Ilustração: A necrose é sempre um processo patológico e desordenado de morte celular causado por fatores que levam à lesão celular irreversível e consequente inutilidade do tecido afetado.  A necrose pode ser diferenciada em vários tipos, e cada um está associado a determinado tipo de agente lesivo e determinadas características. Em alguns casos a necrose começa a afetar órgãos ou membros do corpo, irradiando-se através de uma infecção. Para evitar isso, recomenda-se a amputação da parte necrosada, pois mais vale uma parte do corpo sendo retirada do que todo o corpo ser prejudicado pela necrose. De maneira semelhante, o que se quer prevenir na disciplina bíblica é que o rebelde não-arrependido traga maiores prejuízos à saúde de toda a igreja. Quanto maior a tolerância à rebeldia dentro da igreja maior será a influência negativa causada, e certamente outros membros serão contaminados. Ao invés de vitalidade, haverá declínio e degeneração.
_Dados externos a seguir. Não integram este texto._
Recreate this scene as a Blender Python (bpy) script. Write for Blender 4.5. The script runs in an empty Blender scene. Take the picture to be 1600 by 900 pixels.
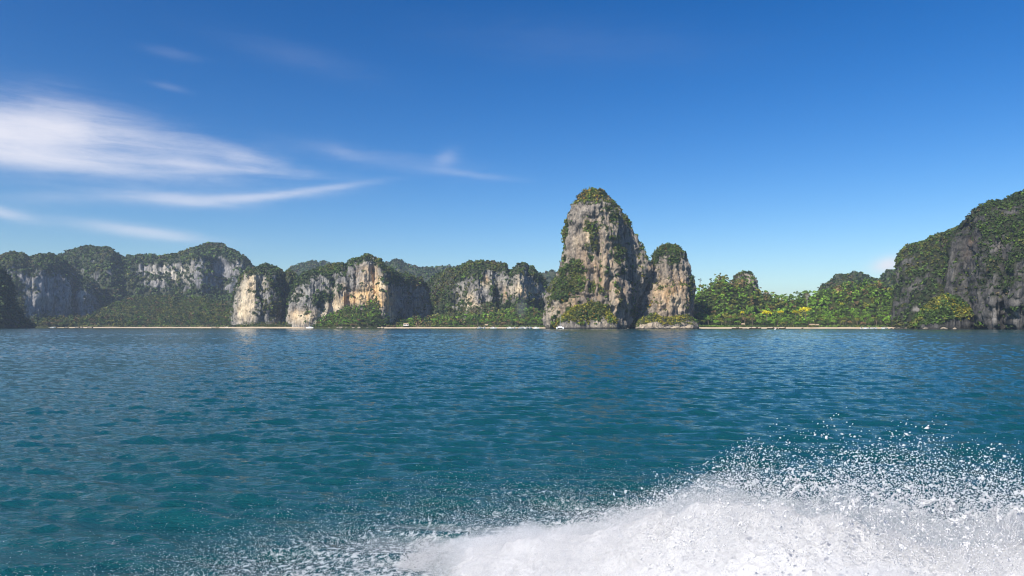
import bpy, math, random
import numpy as np
R = math.radians
sc = bpy.context.scene
COL = sc.collection
random.seed(5)
RNG = np.random.default_rng(11)

# ------------------------------------------------------------------ camera, sky, sun, exposure
F, CX, HY, EYE = 1142.0, 800.0, 510.0, 3.0          # focal length in photo pixels, centre column, horizon row, eye height (m)
cam = bpy.data.cameras.new('camera')
cam.sensor_width = 36.0
cam.lens = 36.0 * F / 1600.0
cam.shift_y = (HY - 450.0) / 1600.0
cam.clip_start, cam.clip_end = 0.1, 40000.0
cam_ob = bpy.data.objects.new('camera', cam)
COL.objects.link(cam_ob)
cam_ob.location = (0, 0, EYE)
cam_ob.rotation_euler = (R(90), 0, 0)
sc.camera = cam_ob

SUN_EL, SUN_AZ = R(42), R(-139)                      # azimuth measured from +Y (view direction) towards +X
to_sun = (math.sin(SUN_AZ) * math.cos(SUN_EL), math.cos(SUN_AZ) * math.cos(SUN_EL), math.sin(SUN_EL))
sun = bpy.data.lights.new('sun', 'SUN')
sun.energy, sun.angle, sun.color = 5.0, R(0.5), (1.0, 0.93, 0.82)
sun_ob = bpy.data.objects.new('sun', sun)
COL.objects.link(sun_ob)
from mathutils import Vector, Matrix
sun_ob.rotation_euler = Vector(to_sun).to_track_quat('Z', 'Y').to_euler()
sun_ob.location = (-200, -200, 400)

sc.view_settings.view_transform = 'Standard'
sc.view_settings.look = 'None'
sc.view_settings.exposure = 0.5
sc.view_settings.gamma = 1.0
sc.cycles.volume_bounces = 3
sc.cycles.max_bounces = 8
sc.cycles.transparent_max_bounces = 16
sc.cycles.use_denoising = True
sc.cycles.sample_clamp_direct = 8.0
sc.cycles.filter_width = 1.1
sc.cycles.sample_clamp_indirect = 6.0

world = bpy.data.worlds.new('World')
sc.world = world
world.use_nodes = True


class NT:
    """Small helper for wiring node trees."""
    def __init__(self, nt):
        self.nt = nt

    def n(self, kind, **kw):
        nd = self.nt.nodes.new(kind)
        for k, v in kw.items():
            setattr(nd, k, v)
        return nd

    def put(self, sock, v):
        if hasattr(v, 'is_output'):
            self.nt.links.new(v, sock)
        elif v is not None:
            sock.default_value = v

    def m(self, op, a, b=None, c=None, clamp=False):
        nd = self.n('ShaderNodeMath', operation=op, use_clamp=clamp)
        for i, v in enumerate((a, b, c)):
            if v is not None:
                self.put(nd.inputs[i], v)
        return nd.outputs[0]

    def mix(self, f, a, b, blend='MIX'):
        nd = self.n('ShaderNodeMix', data_type='RGBA', blend_type=blend)
        self.put(nd.inputs[0], f)
        self.put(nd.inputs[6], a if hasattr(a, 'is_output') else (*a, 1))
        self.put(nd.inputs[7], b if hasattr(b, 'is_output') else (*b, 1))
        return nd.outputs[2]

    def ramp(self, f, stops, interp='LINEAR'):
        nd = self.n('ShaderNodeValToRGB')
        cr = nd.color_ramp
        cr.interpolation = interp
        while len(cr.elements) < len(stops):
            cr.elements.new(0.5)
        for e, (p, c) in zip(cr.elements, stops):
            e.position = p
            e.color = (c, c, c, 1) if isinstance(c, (int, float)) else (*c, 1)
        self.put(nd.inputs[0], f)
        return nd.outputs[0]

    def noise(self, vec, scale, detail=4, rough=0.55, dist=0.0, w=None):
        nd = self.n('ShaderNodeTexNoise')
        if w is not None:
            nd.noise_dimensions = '4D'
            nd.inputs['W'].default_value = w
        self.put(nd.inputs['Vector'], vec)
        nd.inputs['Scale'].default_value = scale
        nd.inputs['Detail'].default_value = detail
        nd.inputs['Roughness'].default_value = rough
        nd.inputs['Distortion'].default_value = dist
        return nd.outputs['Fac']

    def mapping(self, vec, scale=(1, 1, 1), rot=(0, 0, 0), loc=(0, 0, 0)):
        nd = self.n('ShaderNodeMapping')
        self.put(nd.inputs['Vector'], vec)
        nd.inputs['Location'].default_value = loc
        nd.inputs['Rotation'].default_value = rot
        nd.inputs['Scale'].default_value = scale
        return nd.outputs[0]

    def attr(self, name, out='Fac'):
        nd = self.n('ShaderNodeAttribute', attribute_name=name)
        return nd.outputs[out]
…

Muitas vezes temos a tendência de pensar que a confrontação e a disciplina bíblica devem ser aplicadas apenas em casos considerados de maior porte, que causam escândalos no meio da igreja, quando a rebeldia está relacionada por exemplo a alguma imoralidade sexual. Mas nos esquecemos que a vitalidade da igreja está relacionada com o tratamento adequado de problemas relacionados a partidarismos geralmente resultantes de caprichos pessoais. A imposição de gostos pessoais gera discórdias, enquanto a autoridade das Escrituras é colocada de lado em prol de picuinhas sem sentido. Uma igreja dividida contra si mesma nunca será forte. Este assunto é de grande relevância para a saúde espiritual e progresso da igreja.  
Quantas igrejas estão morrendo à míngua por causa de facções internas, criadas com o objetivo de minar a autoridade da liderança e do pastor? Será se de algum modo nos enquadramos no perfil de “faccioso”, enfermando a igreja do Senhor com base em nossos caprichos pessoais que em nenhum momento objetivam a glória de Deus? É muito fácil sermos enganados pelo nosso próprio coração, e em nome de um “zelo pela igreja”, sermos instrumentos de discórdia e desgaste interno. Geralmente pessoas com opiniões fortes estabelecem seus posicionamentos sem o embasamento bíblico necessário e outros acabam abraçando a ideia. E quando são confrontados não admitem que estão errados e permanecem num caminho de rebelião. A igreja não pode ficar se desgastando ao longo do tempo com este tipo de rebeldes. É necessário dar um basta através da disciplina bíblica corretamente aplicada em cada caso, após a confrontação por meio das Escrituras.
É importante que a disciplina bíblica não seja um assunto visto com espanto pela igreja do Senhor. Em nome de um amor banal e fútil, em nome de tolerância carnal, muitos assuntos são jogados para debaixo do tapete e não são tratados como deveriam. A disciplina corretamente administrada faz a igreja crescer em santidade e preserva sua vitalidade. Hebreus 12.10-12 ensina que Deus “nos disciplina para aproveitamento, a fim de sermos participantes da sua santidade. Toda disciplina, com efeito, no momento não parece ser motivo de alegria, mas de tristeza; ao depois, entretanto, produz fruto pacífico aos que têm sido por ela exercitados, fruto de justiça.”